Le Nuage Fou. Ikkyu, moine zen et poète rebelle

Au XVème siècle, promenade dans le Japon médiéval à travers la vie d’un moine zen excentrique, inspirateur de l’art des jardins. Agréable et méditatif.
De
Christine Jordis
Editions de l’Observatoire
Janvier 2023
375 pages
22 €
Notre recommandation
4/5

Infos & réservation

Thème

Dans le Ryoan-Ji, le plus fameux jardin de pierres de Kyoto, l’auteur tombe en arrêt sur deux rochers sur lesquels sont gravés les noms de Kotaro et Ikojiro. C’est le début d’une enquête sur ces kawaramono c’est-à-dire ces intouchables de la plus basse classe, voués aux tâches les plus viles de la société et pourtant à l’origine de cette merveille.

Le livre raconte comment cette improbable création a pu s’effectuer, ces deux enfants suivant les traces de leur modèle, le moine zen Ikkyu dit « le Nuage Fou ».

C’est donc une biographie imaginaire de ce personnage atypique, fils naturel d’un empereur devenu mendiant, à la fois sage bouddhiste et rédacteur de poèmes érotiques, ermite démuni de tout mais à la vie passablement dissolue, devenu à l’automne de sa vie amoureux d’une chanteuse aveugle...

Points forts

  • D’abord le livre lui-même, bel objet imprimé sur un beau papier (ceci mérite d’être signalé, bravo à l’éditeur). Les courts chapitres sont entrecoupés de poèmes qui s’inscrivent dans des dessins rappelant les méandres de graviers du jardin et propices à la méditation.
  • Ensuite le texte, écrit dans une langue fluide et agréable à lire, sans le moindre étalage de vocabulaire abscons ni de concepts ésotériques, mais au contraire rendant accessible au lecteur, par le recours au récit romancé, une philosophie qui lui est tout de même assez étrangère.

Quelques réserves

Rudyard Kipling a écrit : « L’orient est l’orient, l’occident est l’occident et jamais ces deux mondes ne parviendront à se comprendre ».

A l’opposé, son compatriote Arnold Toynbee considérait que l’événement le plus important du XXème siècle était l’introduction du bouddhisme en Europe.
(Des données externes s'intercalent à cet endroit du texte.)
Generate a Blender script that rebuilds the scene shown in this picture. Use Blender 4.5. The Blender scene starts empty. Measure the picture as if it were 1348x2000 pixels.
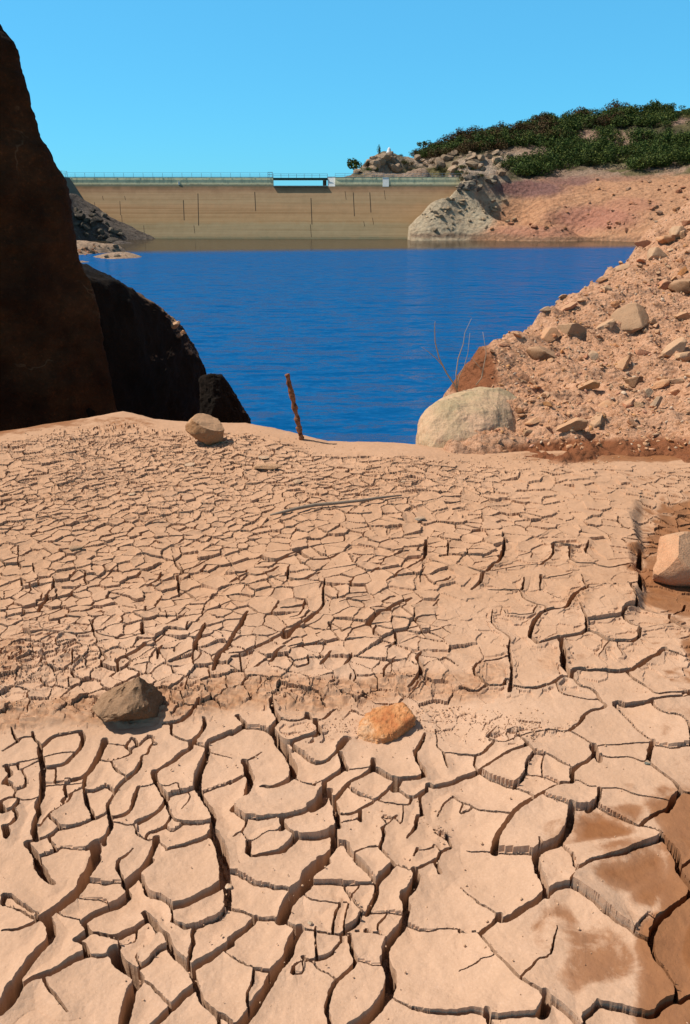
import bpy, bmesh, math, random
import numpy as np
from mathutils import Vector, Matrix

random.seed(7)
rng = np.random.default_rng(11)
C = bpy.context.scene.collection
R = math.radians

# ------------------------------------------------------------------ camera
CAM = np.array([0.0, 0.0, 1.6]); F = 28 / 36 * 2000; PITCH = math.atan(580 / F)
CT, ST = math.cos(PITCH), math.sin(PITCH)
WATER_Z = -3.4

def ray(px, py):
    u = (px - 674.0) / F; v = (1000.0 - py) / F
    return np.array([u, CT + v * ST, -ST + v * CT])

def P(px, py, Y):
    """point on the sight line through photo pixel (px, py) at forward distance Y"""
    d = ray(px, py)
    return CAM + d * (Y / d[1])

def on_plane(px, py, z=0.0):
    d = ray(px, py)
    return CAM + d * ((z - CAM[2]) / d[2])

def project(x, y, z):
    dy = y - CAM[1]; dz = z - CAM[2]; dx = x - CAM[0]
    f = dy * CT - dz * ST; up = dy * ST + dz * CT
    f = np.maximum(f, 1e-3)
    return 674 + F * dx / f, 1000 - F * up / f

cam_d = bpy.data.cameras.new('camera'); cam = bpy.data.objects.new('camera', cam_d); C.objects.link(cam)
cam.location = CAM; cam.rotation_euler = (R(90) - PITCH, 0, 0)
cam_d.sensor_fit = 'VERTICAL'; cam_d.sensor_height = 36; cam_d.lens = 28
cam_d.clip_start = 0.05; cam_d.clip_end = 6000
bpy.context.scene.camera = cam

# ------------------------------------------------------------------ numpy noise
def _hash(ix, iy, iz):
    h = (ix.astype(np.int64) * 374761393 + iy.astype(np.int64) * 668265263 + iz.astype(np.int64) * 2147483647) & 0xffffffff
    h = ((h ^ (h >> 13)) * 1274126177) & 0xffffffff
    return ((h ^ (h >> 16)) & 0xffff) / 65535.0

def vnoise(x, y, z=None, seed=0):
    """smooth value noise in [-1, 1]"""
    x = np.asarray(x, float) + seed * 17.31; y = np.asarray(y, float) - seed * 9.77
    ix = np.floor(x); iy = np.floor(y); fx = x - ix; fy = y - iy
    fx = fx * fx * fx * (fx * (fx * 6 - 15) + 10); fy = fy * fy * fy * (fy * (fy * 6 - 15) + 10)
    ix = ix.astype(np.int64); iy = iy.astype(np.int64)
    def lay(iz):
        a = _hash(ix, iy, iz); b = _hash(ix + 1, iy, iz); c = _hash(ix, iy + 1, iz); d = _hash(ix + 1, iy + 1, iz)
        return (a + (b - a) * fx) * (1 - fy) + (c + (d - c) * fx) * fy
    if z is None:
        return lay(np.zeros_like(ix) + seed) * 2 - 1
    z = np.asarray(z, float); iz = np.floor(z); fz = z - iz; fz = fz * fz * (3 - 2 * fz); iz = iz.astype(np.int64) + seed * 31
    a = lay(iz); b = lay(iz + 1)
    return (a + (b - a) * fz) * 2 - 1

def fbm(x, y, z=None, oct=4, seed=0, gain=0.5):
    s = 0; a = 1; f = 1; t = 0
    for o in range(oct):
        s = s + a * vnoise(np.asarray(x) * f, np.asarray(y) * f, None if z is None else np.asarray(z) * f, seed + o)
        t += a; a *= gain; f *= 2.03
    return s / t

def ridged(x, y, z=None, oct=4, seed=0):
    s = 0; a = 1; f = 1; t = 0
    for o in range(oct):
        s = s + a * (1 - 2 * np.abs(vnoise(np.asarray(x) * f, np.asarray(y) * f, None if z is None else np.asarray(z) * f, seed + o)))
        t += a; a *= 0.5; f *= 2.1
    return s / t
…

Christine Jordis penche manifestement du côté du second plus que du premier et l’introduction de son livre, dans laquelle elle évoque sa découverte de l’Asie, fait penser à Stendhal trouvant en Italie sa terre d’élection. Pour autant, cet attirance et ses connaissances indéniables suffisent-elles à la rendre totalement imprégnée de la culture et du mode de pensée orientaux ? C’est clairement toujours une occidentale qui produit un témoignage de deuxième main, et ce d’autant plus qu’elle évoque une époque très éloignée de la vie du Japon contemporain.

Ce livre ne dispense donc pas, pour ceux qui désirent tenter de comprendre l’orient et le Japon en particulier, de la lecture des auteurs locaux (et au premier rang Eloge de l’Ombre de Tanizaki qui est sans doute le sommet indépassable).

Encore un mot...

Le Japon rouvre ses frontières après une stricte fermeture due à la pandémie. C’est le moment d’y aller muni de livres comme celui-ci. Vous verrez les jardins zen d’une autre façon.

Une phrase

« Suivant la voie de l’illusion, tous sont plongés dans une folie sans remède.

Des humains pleurent leurs souffrances sans fin.

Des prêtres flattent les figures officielles pour se faire valoir.

En réalité ils n’ont rien à faire de l'Éveil. » (p. 71)

L'auteur

Christine Jordis est une familière de l’Asie et a produit plusieurs livres remarqués sur des figures historiques de ce continent ; notamment Paysage d'hiver. Voyage en compagnie d’un sage ( Albin Michel, 2016) consacré au calligraphe coréen Chusa.

Elle est également spécialiste de la civilisation anglaise et éditrice.